After Fritz disbanded in 1972, Nicks and Buckingham continued to write and record as a duo, producing demo tapes at the coffee plant belonging to Buckingham's father Morris. They secured a deal with Polydor Records. Polydor used tracks from the demo tapes to release the album Buckingham Nicks in 1973. The album was not a commercial success, and Polydor dropped the pair from the label.
To support herself and Buckingham, who wrote music while recovering from mononucleosis, Nicks worked a variety of jobs, including waiting tables and cleaning houses.
Nicks and Buckingham briefly relocated to Aspen, Colorado. While there, Buckingham landed a guitar-playing gig with the Everly Brothers, and toured with them while Nicks stayed behind. During this time, Nicks wrote "Rhiannon" after seeing the name in the novel Triad by Mary Leader, unaware at the time of the Mabinogi legend of Rhiannon. She also wrote "Landslide," inspired by the scenery of Aspen and her inner turmoil over her decision to pursue music.

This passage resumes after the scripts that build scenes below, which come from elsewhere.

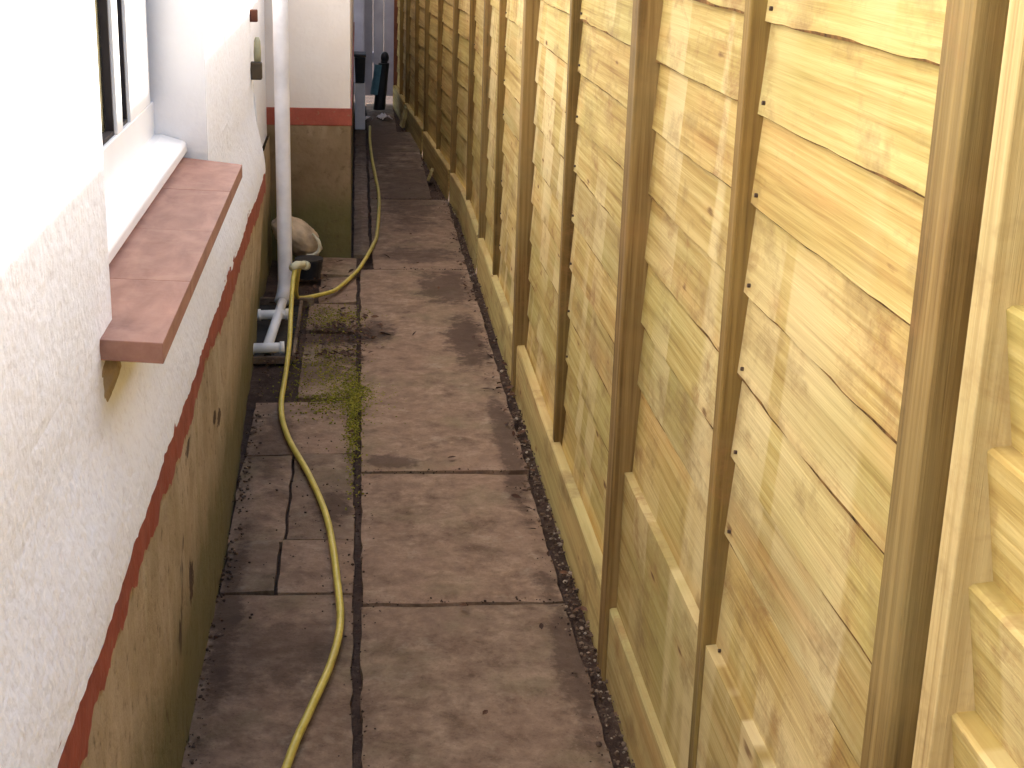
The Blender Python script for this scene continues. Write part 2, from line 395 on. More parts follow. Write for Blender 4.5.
for i in range(7):   # narrow filler left of the long flags beside the extension
    y0 = 7.45 + i * 0.9
    slab(pv, -0.03, 0.058, y0, y0 + 0.9, -0.004, 0, 0.005)
tag(pv.build('path', M_slab, smooth=False), kind='structure')

# gravel along the foot of the fence, dead leaves, moss
def stone(mb, c, r, rnd):
    t = (1 + 5 ** .5) / 2
    ico = [(-1,t,0),(1,t,0),(-1,-t,0),(1,-t,0),(0,-1,t),(0,1,t),(0,-1,-t),(0,1,-t),(t,0,-1),(t,0,1),(-t,0,-1),(-t,0,1)]
    fs = [(0,11,5),(0,5,1),(0,1,7),(0,7,10),(0,10,11),(1,5,9),(5,11,4),(11,10,2),(10,7,6),(7,1,8),(3,9,4),(3,4,2),(3,2,6),(3,6,8),(3,8,9),(4,9,5),(2,4,11),(6,2,10),(8,6,7),(9,8,1)]
    e = Matrix.Rotation(random.uniform(0, 6.28), 3, 'Z') @ Matrix.Rotation(random.uniform(-.5, .5), 3, 'X')
    sx, sy, sz = r * random.uniform(.7, 1.3), r * random.uniform(.7, 1.2), r * random.uniform(.45, .8)
    vs = []
    for p in ico:
        k = random.uniform(.8, 1.15) / 1.9
        vs.append(Vector(c) + e @ Vector((p[0] * sx * k, p[1] * sy * k, p[2] * sz * k)))
    mb.add(vs, fs, rnd)
gv = MB()
for i in range(2000):
    y = random.uniform(0.9, 12.5) ** 1.0
    if random.random() < 0.5: y = random.uniform(0.9, 5.0)
    fx = fence_x(y)
    x = fx + 0.01 - abs(random.gauss(0, 0.035)) - (0.02 if random.random() < .2 else 0)
    r = random.choice((0.003, 0.004, 0.005, 0.007)) * random.uniform(.7, 1.2)
    onslab = x < min(0.544, fx - 0.026)
    if onslab and random.random() < 0.75: continue
    stone(gv, (x, y, (0.003 if onslab else random.uniform(-0.022, -0.008)) + r * 0.25), r, random.random())
for i in range(260):
    y = random.uniform(2.2, 6.5); x = random.gauss(-0.352, 0.012)
    r = random.uniform(.003, .007)
    stone(gv, (x, y, -0.004), r, random.random() * .6)
tag(gv.build('gravel', M_stone), 'small brown and pale stones along the foot of the wooden fence', 'gravel', kind='stuff')

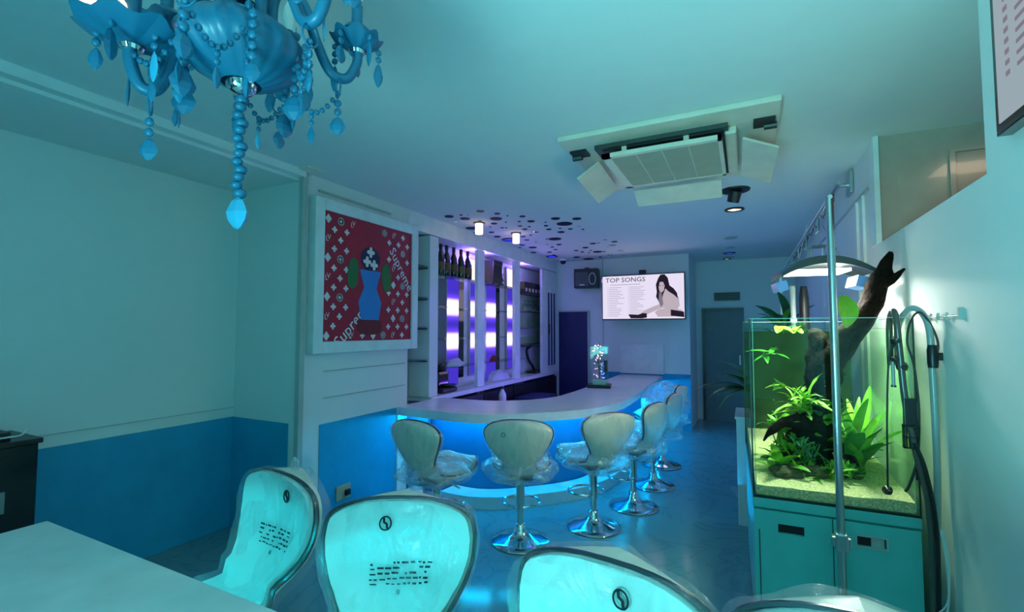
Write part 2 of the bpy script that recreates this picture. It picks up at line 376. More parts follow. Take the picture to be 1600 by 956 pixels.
# TV wall
wt = struct(MB().box(PX - .5, -0.73, TY, BY, 0, HC).build('wall_tv', M['wall']))
MB().box(-2.04, -0.73, TY - .008, TY, 0, 0.80).build('wainscot_panel', M['wainscot'], wt, True)
MB().box(-1.74, -1.10, TY - .03, TY, 0.79, 1.23).build('access_panel', M['white'], wt, True)
MB().box(-2.02, -2.008, TY - .012, TY, 0.8, HC).build('wall_seam', M['trim'], wt, True)
dt = struct(MB().box(-2.75, -2.26, TY - .03, TY, 0, 1.74).build('door_1', M['navy']), 'dark navy door behind the bar')
MB().box(-2.26, -2.235, TY - .045, TY, 0, 1.76).build('door_frame', M['trim'], dt, True)
MB().box(-2.75, -2.26, TY - .045, TY, 1.74, 1.76).build('door_frame', M['trim'], dt, True)
# corridor end
struct(MB().box(-0.73, 1.2, BY, BY + .1, 0, HC).build('wall_back', M['wall']))
d2 = struct(MB().box(-0.60, -0.02, BY - .03, BY, 0, 1.76).build('door_2', M['back']), 'grey door at the end of the aisle')
MB().box(-0.64, -0.60, BY - .05, BY, 0, 1.80).build('door_frame', M['vent'], d2, True)
MB().box(-0.60, -0.02, BY - .05, BY, 1.76, 1.80).build('door_frame', M['vent'], d2, True)
MB().box(-0.10, -0.08, BY - .07, BY - .03, 0.9, 1.05).build('door_handle', M['chrome'], d2, True)
t = thing('air_vent', 'dark slotted air vent above the grey door', 'vent', (-0.26, BY - .03, 1.92))
MB().box(-.19, .19, 0, .03, 0, .13).build('frame', M['vent'], t)
for k in range(4): MB().box(-.17, .17, -.012, 0, .015 + k * .028, .028 + k * .028).build('slat', M['black'], t)
# right wall: beyond the opening, half wall, and the near full-height part
w1 = struct(MB().box(RX, RX + .1, 3.45, BY, 0, HC).build('wall_right', M['wall']))
MB().box(RX - .012, RX, 3.45, 5.6, 2.30, 2.315).build('picture_rail', M['trim'], w1, True)
for y in (3.62, 3.80, 5.4): MB().box(RX - .014, RX, y, y + .03, 0, 2.3).build('panel_strip', M['white'], w1, True)
struct(MB().box(RX, RX + .1, 1.97, 3.45, 0, 1.94).build('wall_half', M['wall']))
struct(MB().box(RX, RX + .1, -2.0, 1.97, 0, HC).build('wall_right_near', M['wall']))
rb = struct(MB().box(RX + .10, 3.1, 3.35, 3.45, 0, HC).build('wall_recess', M['beige']))
struct(MB().box(RX - .006, RX + .02, 3.33, 3.45, 1.94, HC).build('trim_4', M['white']))
MB().box(RX + .02, RX + .10, 3.351, 3.45, 1.9, HC - .001).build('jamb', M['beige'], rb, True)
MB().box(1.02, 1.045, 3.33, 3.35, 1.5, 2.42).build('door_frame', M['beige'], rb, True)
MB().box(1.02, 2.2, 3.33, 3.35, 2.42, 2.44).build('door_frame', M['beige'], rb, True)
struct(MB().box(3.1, 3.2, -2, 3.45, 0, HC).build('wall_recess_side', M['beige']))
struct(MB().box(LX - .1, 3.2, -2.1, -2.0, 0, HC).build('wall_behind', M['wall']))
# small things on the poster wall
t = thing('wall_socket', 'small beige wall socket low on the blue panel under the poster', 'socket', (PX + .006, 2.70, 0.16))
MB().box(0, .012, -.07, .07, 0, .11, bev=.004).build('cover_plate', M['socket'], t)
MB().box(.012, .035, .01, .05, .03, .07).build('plug', M['black'], t)
struct(MB().box(-2.42, -2.33, 2.70, 3.10, 0, 0.20, bev=.004).build('trim_5', M['white']), 'low boxed step along the poster wall')

# ================================================================ CEILING MIRROR DISCS
DISCS = [(-2.6,3.84,.045),(-2.22,3.8,.036),(-2.51,3.99,.05),(-2.46,3.84,.015),(-2.67,4.05,.02),(-2.68,4.4,.067),(-2.43,4.15,.022),(-2.53,4.32,.02),(-2.76,4.65,.04),(-2.12,3.95,.029),(-2.23,4.13,.061),(-2.35,4.31,.034),(-2.59,4.69,.031),(-2.54,4.55,.017),(-2.65,4.94,.041),(-2.46,4.43,.012),(-2.37,4.53,.017),(-1.95,4.16,.03),(-2.07,4.34,.016),(-2.16,4.54,.025),(-1.96,4.39,.039),(-2.18,4.71,.029),(-2.12,4.89,.03),(-2.37,5.07,.031),(-2.42,5.29,.032),(-2.08,4.61,.016),(-2.62,5.58,.04),(-2.57,5.81,.056),(-2.73,6.2,.042),(-2.73,5.74,.021),(-2.25,5.03,.016),(-2.37,5.46,.015),(-1.9,4.65,.023),(-1.84,4.49,.011),(-1.94,4.83,.029),(-1.81,4.84,.015),(-1.69,4.39,.046),(-1.69,4.65,.084),(-1.5,4.49,.046),(-1.72,4.92,.025),(-1.59,4.83,.021),(-1.6,5.0,.015),(-1.87,5.03,.04),(-2.08,5.38,.08),(-2.17,5.76,.034),(-2.32,5.9,.023),(-2.35,6.1,.028),(-2.51,6.27,.035),(-2.54,6.53,.023),(-2.3,5.67,.02),(-2.17,5.34,.015),(-1.75,5.89,.039),(-1.67,5.87,.02),(-1.47,5.89,.039),(-1.93,6.14,.041),(-2.12,6.31,.03),(-2.08,6.46,.028),(-2.31,6.89,.052),(-2.1,6.79,.039),(-1.88,6.55,.065),(-1.98,7.04,.028),(-2.2,7.15,.083),(-1.54,5.7,.026),(-1.55,6.11,.05),(-1.56,6.59,.039),(-1.62,7.1,.048),(-1.79,6.57,.02),(-1.65,6.25,.014),(-1.81,6.89,.011),(-1.5,7.2,.042),(-1.79,6.98,.011),(-1.93,6.38,.017),(-2.01,6.56,.015),(-2.33,4.55,.012),(-2.21,4.31,.011),(-2.07,4.07,.01),(-2.39,3.86,.01)]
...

Nicks and Buckingham joined Fleetwood Mac on December 31, 1974, after Keith Olsen played their track "Frozen Love" for drummer Mick Fleetwood, who had come to Studio City in California, in search of a studio to record Fleetwood Mac's next album. Initially extending the offer only to Buckingham, Fleetwood later included Nicks in the offer when Buckingham insisted that they were "a package deal."
In 1975, the band achieved success with the album Fleetwood Mac. That same year, Nicks worked with clothing designer Margi Kent to develop Nicks' unique onstage look, with costumes that featured flowing skirts, shawls and platform boots.
Following the success of Fleetwood Mac, increasing tension between Nicks and Buckingham began to take its toll on their creativity, and Nicks ended the relationship.
Fleetwood Mac began recording their follow-up album, Rumours, in early 1976 and continued until late in the year. Also, Nicks and Buckingham sang back-up on Warren Zevon's debut album.
Rumours, produced four U.S. Top 10 singles (including Nicks' song "Dreams," which was the band's first and only U.S. number one) and remained at #1 on the American albums chart for 31 weeks, as well as reaching the top spot in various countries around the world. To date the album has sold over 40 million copies worldwide, making it the ninth highest selling album of all time.
Nicks began her solo career in 1981 with the 8 million selling album Bella Donna. She has produced six more solo studio albums to date.